Es cierto que el hombre es responsable del Mundo y de sus semejantes. ¿Qué hemos hecho para asumir tal responsabilidad?

Casi siempre tratamos de escapar. Razones y argumentos encontramos de sobra: nuestros tiempos siempre “cortos”; nuestras responsabilidades siempre “enormes”; nuestras ignorancias siempre “inocentes”. Nos engañamos infantilmente para vivir, con “buena conciencia” encerrados en lo que pasa, pero sin amar, que es lo que queda.
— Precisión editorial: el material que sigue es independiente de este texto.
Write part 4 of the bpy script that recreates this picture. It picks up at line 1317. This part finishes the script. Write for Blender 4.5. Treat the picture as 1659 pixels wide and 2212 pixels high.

Cuando quedemos en la caja que será nuestra última vivienda, lo único que llevaremos en nuestras manos es lo que hemos amado. Lo que hemos hecho para restañar las miles formas de heridas que hacen el sufrir de nuestros semejantes; los gestos del alma que desde miradas y sonrisas se traducen en actos de solidaridad capaces de aliviar soledades, abandonos, pobrezas espirituales y materiales, angustias, dolores y penas.

Sabemos que el sufrimiento tiene una significación grandiosa como aporte a la complementación de la Creación. Incluso, el propio sufrir puede, en un acto de supremo amor humano, depositarse al pie de la Cruz del Redentor para sumarse al infinito don del Sufrimiento de El Salvador. No obstante, el cristiano debe luchar con todas sus fuerzas y como si todo dependiera de él, para disminuir, reducir y aliviar el sufrimiento. Es una lucha personal, que no se satisface con los esfuerzos de las instituciones o de las donaciones anónimas. Es lo que Maritain llamó “existir con el pueblo”, que vale mucho más que hacerlo “por” o “para” el pueblo que son todos y cada uno de nuestros semejantes. Desde luego, ese pueblo comienza con los más próximos, los más inmediatos y cercanos, pero no se agota en ellos.

Allí está “lo que queda” y, también, nuestro equipaje y pasaporte válido para el momento de nuestro ingreso a la nueva y definitiva vida en la Ciudad Celestial. Que así sea!